Former Kirkland councilman hopes new developments spark excellence

As the Parkplace plans for redevelopment progress, the nearby Areté Kirkland on Central Way is starting to fill up.

Former Kirkland City Council member Robert Pantley with Dierdre Thomas

Former Kirkland City Council member Robert Pantley with Dierdre Thomas

As the Parkplace plans for redevelopment progress, the nearby Areté Kirkland on Central Way is starting to fill up.

Local developer former Kirkland City Council member Robert Pantley of Natural Built Environments said the first three buildings have been completed, with two more to come. Both are expected to be completed sometime this spring.

The residential space, which includes micro-apartments with community kitchens, is intended to provide a living space for artists to work and live in downtown Kirkland. Out of the 152 units, he said, around 122 have been leased already.

The name “Areté” comes from a Greek word which refers to moral virtue or “excellence of any kind,” and for Pantley it represents the kind of atmosphere they want to promote for the artists.

“It’s excellence in the human endeavor,” he said. “It’s about being the best you can be to the point of being virtuous, to really mean it and to live it. None of us are perfect we all strive to be perfect.”

The apartments are also designed for those who work in Kirkland and want to avoid commuting but aren’t able to afford high rent in the area, though some retail and restaurants are planned.
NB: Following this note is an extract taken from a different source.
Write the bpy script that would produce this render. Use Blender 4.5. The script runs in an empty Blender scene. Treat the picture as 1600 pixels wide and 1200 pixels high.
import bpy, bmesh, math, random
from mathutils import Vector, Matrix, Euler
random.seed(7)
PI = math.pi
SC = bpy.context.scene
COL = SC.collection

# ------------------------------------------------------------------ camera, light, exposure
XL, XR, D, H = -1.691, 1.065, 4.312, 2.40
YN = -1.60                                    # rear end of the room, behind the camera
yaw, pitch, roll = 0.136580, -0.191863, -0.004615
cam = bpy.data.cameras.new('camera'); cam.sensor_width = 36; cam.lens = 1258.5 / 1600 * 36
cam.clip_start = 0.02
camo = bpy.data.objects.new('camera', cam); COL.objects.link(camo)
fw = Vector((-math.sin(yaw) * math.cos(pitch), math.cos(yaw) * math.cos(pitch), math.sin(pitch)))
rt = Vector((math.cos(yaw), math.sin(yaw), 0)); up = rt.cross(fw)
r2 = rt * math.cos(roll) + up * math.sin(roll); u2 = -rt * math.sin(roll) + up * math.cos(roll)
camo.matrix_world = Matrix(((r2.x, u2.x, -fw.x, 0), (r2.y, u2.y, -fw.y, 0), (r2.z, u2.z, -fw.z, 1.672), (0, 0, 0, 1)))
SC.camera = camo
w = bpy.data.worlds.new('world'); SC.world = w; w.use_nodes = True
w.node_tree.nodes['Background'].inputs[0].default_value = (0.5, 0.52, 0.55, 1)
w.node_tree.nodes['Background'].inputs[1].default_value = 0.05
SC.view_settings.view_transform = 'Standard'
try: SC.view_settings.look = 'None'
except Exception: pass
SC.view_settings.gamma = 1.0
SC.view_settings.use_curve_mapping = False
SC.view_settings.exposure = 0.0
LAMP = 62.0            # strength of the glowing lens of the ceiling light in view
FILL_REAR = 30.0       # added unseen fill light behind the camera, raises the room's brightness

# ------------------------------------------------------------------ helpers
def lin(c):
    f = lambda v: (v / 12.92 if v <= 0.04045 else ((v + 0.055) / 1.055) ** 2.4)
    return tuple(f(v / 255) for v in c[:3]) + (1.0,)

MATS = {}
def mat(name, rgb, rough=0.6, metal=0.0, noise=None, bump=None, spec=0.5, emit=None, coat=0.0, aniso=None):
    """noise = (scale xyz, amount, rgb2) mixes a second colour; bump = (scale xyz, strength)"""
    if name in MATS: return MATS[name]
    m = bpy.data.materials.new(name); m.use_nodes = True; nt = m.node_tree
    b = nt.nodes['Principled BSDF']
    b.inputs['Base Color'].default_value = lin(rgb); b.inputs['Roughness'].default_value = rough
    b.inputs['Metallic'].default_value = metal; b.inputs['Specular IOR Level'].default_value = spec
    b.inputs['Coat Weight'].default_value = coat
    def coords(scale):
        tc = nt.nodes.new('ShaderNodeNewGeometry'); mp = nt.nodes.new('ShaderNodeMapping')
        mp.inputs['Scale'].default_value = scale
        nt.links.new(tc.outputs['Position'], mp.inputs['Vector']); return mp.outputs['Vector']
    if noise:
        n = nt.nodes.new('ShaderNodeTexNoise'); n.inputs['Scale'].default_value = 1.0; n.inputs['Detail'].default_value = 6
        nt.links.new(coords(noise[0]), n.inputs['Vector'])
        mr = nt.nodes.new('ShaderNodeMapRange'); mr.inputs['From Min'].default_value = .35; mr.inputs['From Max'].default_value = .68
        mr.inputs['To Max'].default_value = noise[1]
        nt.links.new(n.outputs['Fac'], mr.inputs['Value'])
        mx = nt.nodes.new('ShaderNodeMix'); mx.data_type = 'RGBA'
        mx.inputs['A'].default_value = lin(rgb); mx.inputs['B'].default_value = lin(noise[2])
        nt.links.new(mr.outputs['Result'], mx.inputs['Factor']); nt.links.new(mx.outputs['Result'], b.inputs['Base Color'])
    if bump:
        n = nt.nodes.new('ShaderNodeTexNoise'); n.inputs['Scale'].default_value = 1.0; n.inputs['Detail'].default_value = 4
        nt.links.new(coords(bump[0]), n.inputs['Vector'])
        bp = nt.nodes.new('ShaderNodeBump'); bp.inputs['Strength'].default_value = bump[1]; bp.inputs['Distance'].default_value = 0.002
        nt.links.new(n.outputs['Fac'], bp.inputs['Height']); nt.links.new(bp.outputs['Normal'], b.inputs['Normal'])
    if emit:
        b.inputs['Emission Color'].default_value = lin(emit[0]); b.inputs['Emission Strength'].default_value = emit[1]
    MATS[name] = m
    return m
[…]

The residential units also appeal to those like Dierdre Thomas, who used to teach art and did abstract painting before a health condition impacted the use of her hands and required her to use a cane to get around. Living at Vision Five in Redmond, another one of Pantley’s residential developments, she moved to Areté to take advantage of its ideal location in downtown, along with the handicap-friendly elevators that allow her to live on an upper floor. Last month for Christmas, Pantley furnished her with a scooter to help her get around downtown easier.

Although she’s not doing art anymore, Thomas said Areté appeals to artists.

“I think a lot of it too is the atmosphere,” she said. “You’re around a bunch of different people who really have the drive to want to produce the art.”

The community space includes an artist room and a private music jam room where people can play music and have dinner. There is also another large conference room open to the public for free.

“People are always trying to find places for them to meet,” he said. “City hall is always filled up, so we have a place just for people to meet. It’s a real challenge for people to understand it’s free.”

Since Areté opened late last summer, it has attracted new organizational and business tenants such as the Kirkland Chamber of Commerce, which was forced to move from its Parkplace office across the street, and Pantley said they anticipate more tenants as word gets around.

“We love Kirkland and we really believe in Kirkland,” he said. “The personality of Arete reflects that.”